How Did I Get Here?

Like most artists I absorb the influences in my immediate environment. As a child, Archie comics, my brother’s Mad and Cracked magazines, X-men cartoons on my grandparents’ satellite dish inspired me to draw a team of female superhero characters with colourful capes and bulbous heads too big for their bodies. I was a nerd-intellectual from the start, lecturing to a row of my teddy bears, alone in my bedroom. I would make little newspapers and leave them out for my parents to read. I was a storyteller, absorbed in the world of afternoon soap operas and novels, re-creating emotional dramas with paper doll families I had cut out of the Sears catalogue.   

As a young adult, I took it to a new level, reading anything and everything I could on the Holocaust. I was dark and nerdy but I kept that to myself. Outwardly, I was popular, athletic and musical. I always had friends to hang out with, but my interior world was something separate. A world unto itself. 

 As a university student in my early twenties, I had the opportunity to study abroad in Prague. It was a big turning point for me. I found a place I could relate to. It was dark and light at the same time, historical and artistic. There, the whimsy of the Art Nouveau tradition mixed with gothic gargoyles and the bustling energy of tourists clashed with the brooding post-Communist attitude of the locals. I attended outdoor classes at Kafka’s gravesite, the Jewish cemetery, battlefields, and Holocaust prayer rooms. The trip shifted my focus entirely. I veered off the law school path and onto one consumed with Central European history.

I decided to pursue a PhD and become a professor. The ten years that followed were the most fulfilling and challenging of my life. I studied in Vancouver and spent summers in Germany, researching. I even found a way to spend a summer in New York, researching at the UN. It was on that fateful trip that I met graphic novelist, Sonja Ahlers.  

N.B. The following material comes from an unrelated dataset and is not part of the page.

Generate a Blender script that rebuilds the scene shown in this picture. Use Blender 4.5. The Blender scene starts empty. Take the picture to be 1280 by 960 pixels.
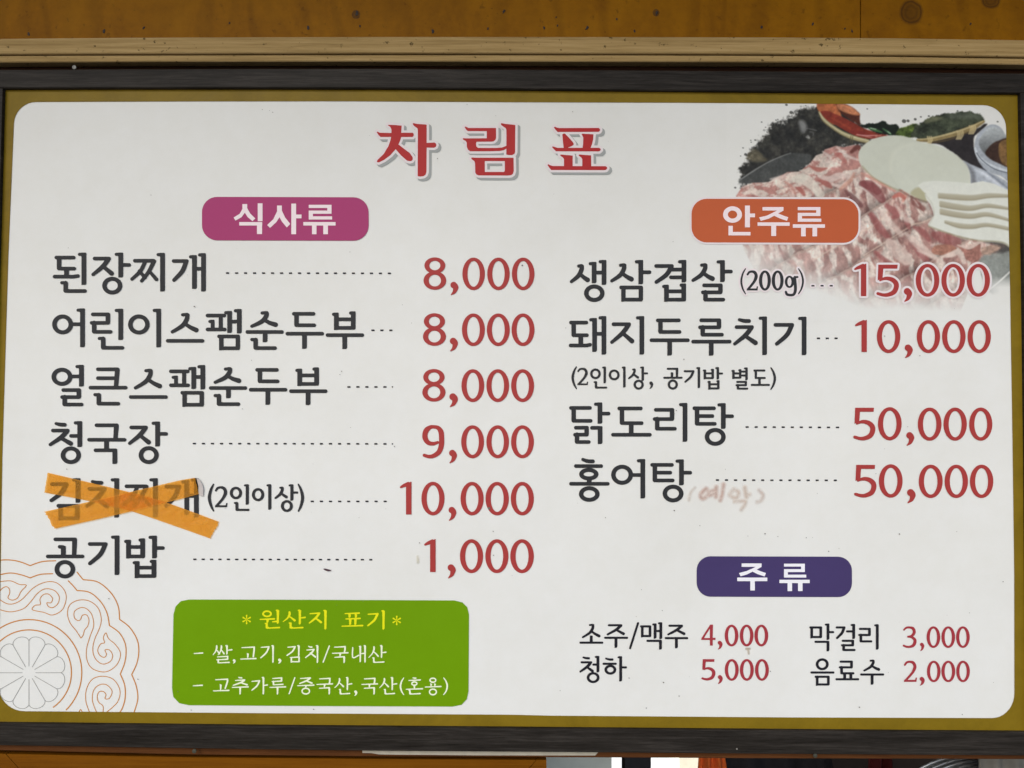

Sonja was in New York for the launch of her new book, The Selves. I met her at Desert Island Comics, in Brooklyn. I told her that I was a historian toying with the idea of writing graphic novels. She was so gracious in her response, telling me that many comic writers were limited by their lack of interest in or patience for research. If research was something I loved doing, then half the battle was won. The world of comic writing was limitless for me because I could go beyond fantasy, superhero or sci-fi genres. I walked out of that store feeling ten feet tall.

I spent the next five years learning about comic book writing as a means of procrastination from my PhD dissertation. In 2011, I moved home to Saskatchewan from Vancouver with only a few chapters left to write. I house-sat at my Aunt and Uncle’s cabin on the lake at Kanata Valley. It was a particularly cold winter, with most days averaging below 30 degrees celsius. All the summer crowds were gone, leaving the neighbouring cabins vacant. I would sit by the fire and look out at the frozen, snow-drifted lake and work on my dissertation. It was deathly quiet.  

I had settled in for a day of reading through German archival documents, taking notes. I came upon a picture of a little boy and I decided to take a break and do some “fun” writing. I opened a new file and labelled it Graphic Novel. I noted the document number and began writing the story of this boy. I based it loosely on the documents, but soon it developed into fiction, with a diverse cast of characters. Eight hours passed. I stopped only to go to the bathroom and didn’t even think about food, which is extremely rare for me. A detailed plot poured out of me, complete with notes on characters and ideas for spin-offs. I think I had been bogged down in an academic writing structure for so long that I forgot how much I loved storytelling. When I stopped writing, I put a line at the top, “this is my calling, this is what I should be doing.”

But, I still had two years of gruelling dissertation writing, edits and oral exams ahead of me. In the last year of my academic career, I was starting to feel detached from the academic world. I attended a German history conference in Denver, in an attempt to re-ignite my interest. I found myself drawn to the conference panels that fed directly into my comic book plot line. I was starting to veer off course again, this time towards a new medium.

An incredibly validating moment came at dinner one night, as the keynote speaker, Holocaust survivor and author Ruth Kluge took the stage to speak. She devoted a portion of her address to the strength of comic books as a new medium for history, touting the impact of Maus and the form’s ability to relay history through visual details. At one point she looked in my direction, and I felt chills, like she was talking directly to me.

Of course, she wasn’t looking at me at all, but it drove the point home nonetheless. I had no need to continue on the path I was on, if I was being called in another direction. I realized that all my years of research and experience would not be wasted if I changed course, and that my work would be accepted in comic book form. Here was someone I deeply admired and respected standing in front of me, validating the genre and my future as a historian/storyteller/artist.